In the winter, on sunny days, mothers look out the window with determination, and say, "Yes, definitely, go outside," and after a solid half an hour of prep time, finding
snowboots and putting on mittens and zipping up jackets, their children head out to play. They build igloos and snow forts and run to the park to sled down the high slope by the baseball diamond. They make snowmen and snow angels until they are too cold to bear it any longer and then they rush into the house with red fingers and noses, to sit by the fire until they are cozy.
In the early spring, they come out, dressed in layers and mittens and gradually casting off clothing throughout the day as they slosh through the waterlogged grass. They dig in the muddy sandbox and poke through the melting piles of slush, discovering toys long hidden under the snow, mixing up magic potions of leaves and early flower buds, and hours later, coming inside with sunburned cheeks, sad because it's starting to snow.

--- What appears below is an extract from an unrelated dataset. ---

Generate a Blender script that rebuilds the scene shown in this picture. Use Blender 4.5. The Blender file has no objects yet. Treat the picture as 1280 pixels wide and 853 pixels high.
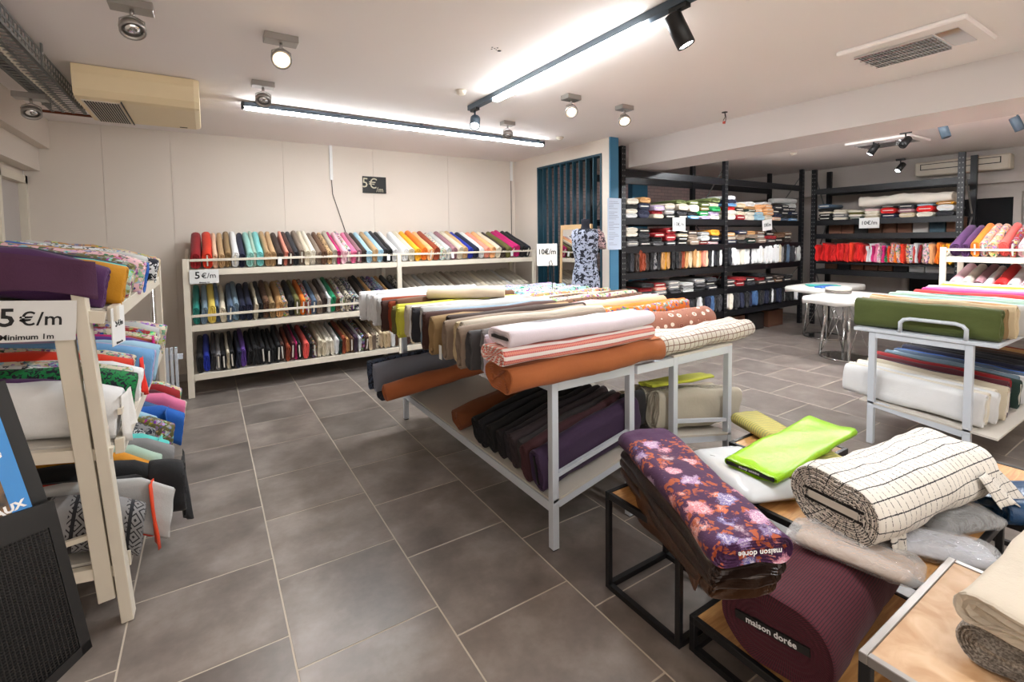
import bpy, math, random
from mathutils import Matrix, Vector, Euler
PI = math.pi
R = math.radians
random.seed(7)
scn = bpy.context.scene
col = scn.collection

# ------------------------------------------------------------------ camera
cam_d = bpy.data.cameras.new('camera')
cam = bpy.data.objects.new('camera', cam_d)
col.objects.link(cam)
r_ = Vector((0.843, -0.538, -0.013)).normalized()
w_ = Vector((0.537, 0.842, -0.052)).normalized()
u_ = r_.cross(w_).normalized()
r_ = w_.cross(u_).normalized()
m = Matrix(((r_.x, u_.x, -w_.x, 0), (r_.y, u_.y, -w_.y, 0), (r_.z, u_.z, -w_.z, 1.688), (0, 0, 0, 1)))
cam.matrix_world = m
cam_d.sensor_width = 36.0
cam_d.lens = 597.4 / 1280 * 36.0
cam_d.shift_y = -(426.5 - 330.35) / 1280
cam_d.clip_start = 0.05
scn.camera = cam

# ------------------------------------------------------------------ world, view, lights
scn.view_settings.view_transform = 'Standard'
scn.view_settings.look = 'None'
scn.view_settings.gamma = 1.0
scn.view_settings.exposure = 0.72
scn.view_settings.use_curve_mapping = False
world = bpy.data.worlds.new('world')
scn.world = world
world.use_nodes = True
world.node_tree.nodes['Background'].inputs[0].default_value = (0.75, 0.8, 0.9, 1)
world.node_tree.nodes['Background'].inputs[1].default_value = 0.25


def area_light(name, loc, sx, sy, power, color, rot=(0, 0, 0)):
    d = bpy.data.lights.new(name, 'AREA')
    d.shape = 'RECTANGLE'
    d.size = sx
    d.size_y = sy
    d.energy = power
    d.color = color
    o = bpy.data.objects.new(name, d)
    o.location = loc
    o.rotation_euler = rot
    col.objects.link(o)
    return o


COOL = (0.93, 0.97, 1.0)
NEUT = (1.0, 0.93, 0.85)
WARM = (1.0, 0.72, 0.45)
# added fill light behind the camera, brightens the surfaces facing it
area_light('rear_fill_light', (0.8, -1.35, 1.7), 4.8, 2.4, 30, (1.0, 0.95, 0.9), (R(90), 0, 0))


# ------------------------------------------------------------------ colour + materials
def lin(c):
    return tuple((v / 12.92 if v <= 0.04045 else ((v + 0.055) / 1.055) ** 2.4) for v in (x / 255.0 for x in c)) + (1.0,)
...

A month later, the flowers start to appear, tulips and crocus and daffodils, and they can’t resist picking them, the first flowers they’
ve seen in the yard in months, picking them and bringing them to their mothers. “For you, mom,” they say benevolently, and they wait for a hug and a kiss from a mother who is delighted by the gift (despite her chagrin over the rapidly dwindling supply of unpicked flowers). They play all day long on Saturday, packs of children, pretending to be the Boxcar children or magical fairies, or pirates ("Mom, tell her I don't have to walk the plank!"). They help in the yard, where we plant
lavender and
penstemon and daisies, and they look at me skeptically as we plant vegetables, not quite sure if they should believe me when I tell them this little pebble of a seed will one day be a cornstalk.
On Saturday, there is soccer, every field and park in town full to the brim with children and their families, children who aren't quite sure if they are running toward the right goal, who lose concentration when they get the ball as they glance up to make sure their parents are watching. On Sunday after church, families are out together, on walks and bike rides around the neighborhood, parents stopping every few feet to talk to people they’
ve barely seen all winter as the children urge them forward ("Come ON Dad").
In summer, mothers send their children into the backyard ("Go on, go out and play") and the kids find each other, congregating and planning the morning's mischief as mothers sneak off to check their email, to make a phone call, to read a newspaper, to do the dishes. They play all morning, running through sprinklers and wading pools, discovering neighborhood pets, building dams in the stream at the park, fading over to the shade of porch swings by noon, and disappearing into the house during the hottest part of the day.
They creep back out again in the late afternoon, riding bikes and scooters and trying out skates, knocking on doors to remind their friends that it's time to come outside again. They find a
zucchini in the garden and then an onion or maybe a green bean, and vegetables have never been so exciting before. In the evening it’s beautiful out, and we turn on the flood lights, not yet ready for the kids to come in, not quite ready to go in ourselves. The adults congregate in little clumps, talking and gossiping and laughing while the kids race around, squeezing in a few more minutes, a few more minutes ("Hurry before we have to go inside"). I look around at my friends, at my family and stand there thinking, I will always remember this.
In late autumn we pick pumpkins and put the garden to bed and get things ready for winter. We savor the last few warm days before winter comes and spend more time than usual outside, soaking it up, letting them play, letting them enjoy each other’s company. Little arrangements appear on front porches, hay bales and pumpkins and autumn flowers and baskets of apples. We visit pumpkin patches and go on hay rides and run through corn mazes. We plan costumes and on Halloween night, we go around the block and down the street, collecting candy at every door, (except the scary ones with haunted houses, because my kids
aren’t quite that brave, at least not quite yet). We hand out eight bags of candy and have to shut off the lights at eight-thirty, because my husband is NOT going back to the store.
The first snow falls, and we are happy, because we made it to November with no snow, and maybe it will be a mild winter, after all (high hopes, quickly dashed). Cabin fever has not yet struck, so we enjoy looking out the window at the huge snowflakes as they come falling softly down, and we drink hot chocolate and put on Christmas music, even though it’s really far too early. We drag out snow boots and mittens and snow pants and a few minutes later, the thin layer of snow in the yard has been obliterated by overly enthusiastic children, who are ready, once again, to make snow angels.
And in Las Vegas, there won't be this, not all of this, but there will be shorts in February and swimming in October and eggs to fry on a piece of tinfoil on the sidewalk in August and it will be different, but it will still be fine - it will be just fine (at least this is what I remind myself when I'm feeling maudlin). Because as it turns out, forts work just as well when you make them with cardboard boxes, popsicles taste even better when it's 114 out, and you can still make perfectly good snow angels in a sandbox.
Life will still be sweet, because there is always sweetness to be found when you look for it, but I will always remember this part of our lives, when we lived for a time in a Norman Rockwell painting.